### Stated goal
Copy all of the material exactly. Pictures are not to appear in the copy.

### Dataset excerpt
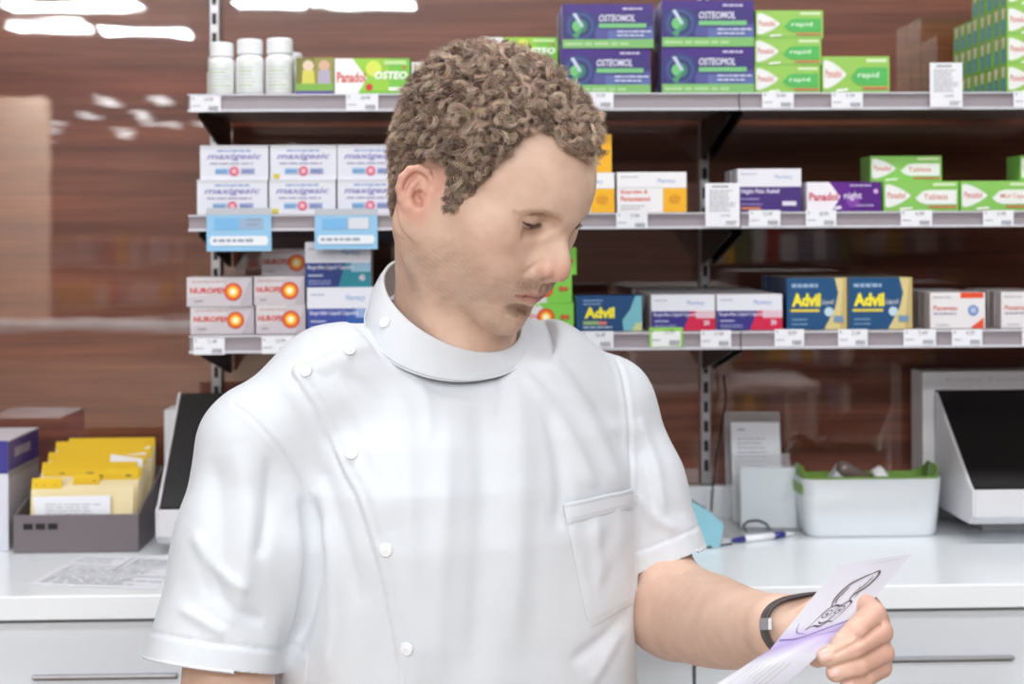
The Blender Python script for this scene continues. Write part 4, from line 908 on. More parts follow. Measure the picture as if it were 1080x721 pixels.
def npmesh(name, V, Q, mats, parent=None, col=None, midx=None, smooth=True, origin=None):
    """V in world coordinates; origin = world location of the object"""
    me = bpy.data.meshes.new(name); nv, nf = len(V), len(Q); k = Q.shape[1]
    if origin is not None: V = V - np.array(origin)
    me.vertices.add(nv); me.vertices.foreach_set('co', np.asarray(V, np.float32).ravel())
    me.loops.add(nf * k); me.loops.foreach_set('vertex_index', np.asarray(Q, np.int32).ravel())
    me.polygons.add(nf); me.polygons.foreach_set('loop_start', np.arange(0, nf * k, k, dtype=np.int32)); 
    me.polygons.foreach_set('use_smooth', np.full(nf, smooth))
    for m in (mats if isinstance(mats, list) else [mats]): me.materials.append(m)
    if midx is not None: me.polygons.foreach_set('material_index', np.asarray(midx, np.int32))
    me.update(calc_edges=True); me.validate()
    if col is not None:
        at = me.color_attributes.new('tint', 'FLOAT_COLOR', 'POINT')
        c = np.ones((nv, 4), np.float32); c[:, :3] = col; at.data.foreach_set('color', c.ravel())
    o = bpy.data.objects.new(name, me); COL.objects.link(o)
    if parent is not None:
        o.parent = parent
        o.location = (Vector(origin) if origin is not None else Vector((0, 0, 0))) - parent.location
    return o
def axis(*seg):
    """segments (lo, hi, step)"""
    out = []
    for lo, hi, st in seg: out += list(np.arange(lo, hi - st * 0.3, st))
    out.append(seg[-1][1]); return np.array(out)
def grad_noise(V, freq, seed=0):
    """cheap smooth noise in -1..1 from summed sines in random directions"""
    r = np.random.RandomState(seed); a = 0
    for i in range(7):
        k = r.normal(size=3); k = k / np.linalg.norm(k) * freq * r.uniform(0.6, 1.6); a = a + np.sin(V @ k + r.uniform(0, 6.28))
    return a / 7 * 1.6

def np3(v): return np.array([v[0], v[1], v[2]])
CAMM = np.array([[RT.x, RT.y, RT.z], [UP.x, UP.y, UP.z], [FW.x, FW.y, FW.z]])
def proj(V):
    q = (V - np3(CAMP)) @ CAMM.T
    return X0 + F * q[:, 0] / q[:, 2], Y0 - F * q[:, 1] / q[:, 2], q[:, 2]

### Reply
The Blender Python script for this scene continues. Write part 4, from line 908 on. More parts follow. Measure the picture as if it were 1080x721 pixels.
def npmesh(name, V, Q, mats, parent=None, col=None, midx=None, smooth=True, origin=None):
    """V in world coordinates; origin = world location of the object"""
    me = bpy.data.meshes.new(name); nv, nf = len(V), len(Q); k = Q.shape[1]
    if origin is not None: V = V - np.array(origin)
    me.vertices.add(nv); me.vertices.foreach_set('co', np.asarray(V, np.float32).ravel())
    me.loops.add(nf * k); me.loops.foreach_set('vertex_index', np.asarray(Q, np.int32).ravel())
    me.polygons.add(nf); me.polygons.foreach_set('loop_start', np.arange(0, nf * k, k, dtype=np.int32)); 
    me.polygons.foreach_set('use_smooth', np.full(nf, smooth))
    for m in (mats if isinstance(mats, list) else [mats]): me.materials.append(m)
    if midx is not None: me.polygons.foreach_set('material_index', np.asarray(midx, np.int32))
    me.update(calc_edges=True); me.validate()
    if col is not None:
        at = me.color_attributes.new('tint', 'FLOAT_COLOR', 'POINT')
        c = np.ones((nv, 4), np.float32); c[:, :3] = col; at.data.foreach_set('color', c.ravel())
    o = bpy.data.objects.new(name, me); COL.objects.link(o)
    if parent is not None:
        o.parent = parent
        o.location = (Vector(origin) if origin is not None else Vector((0, 0, 0))) - parent.location
    return o
def axis(*seg):
    """segments (lo, hi, step)"""
    out = []
    for lo, hi, st in seg: out += list(np.arange(lo, hi - st * 0.3, st))
    out.append(seg[-1][1]); return np.array(out)
def grad_noise(V, freq, seed=0):
    """cheap smooth noise in -1..1 from summed sines in random directions"""
    r = np.random.RandomState(seed); a = 0
    for i in range(7):
        k = r.normal(size=3); k = k / np.linalg.norm(k) * freq * r.uniform(0.6, 1.6); a = a + np.sin(V @ k + r.uniform(0, 6.28))
    return a / 7 * 1.6

def np3(v): return np.array([v[0], v[1], v[2]])
CAMM = np.array([[RT.x, RT.y, RT.z], [UP.x, UP.y, UP.z], [FW.x, FW.y, FW.z]])
def proj(V):
    q = (V - np3(CAMP)) @ CAMM.T
    return X0 + F * q[:, 0] / q[:, 2], Y0 - F * q[:, 1] / q[:, 2], q[:, 2]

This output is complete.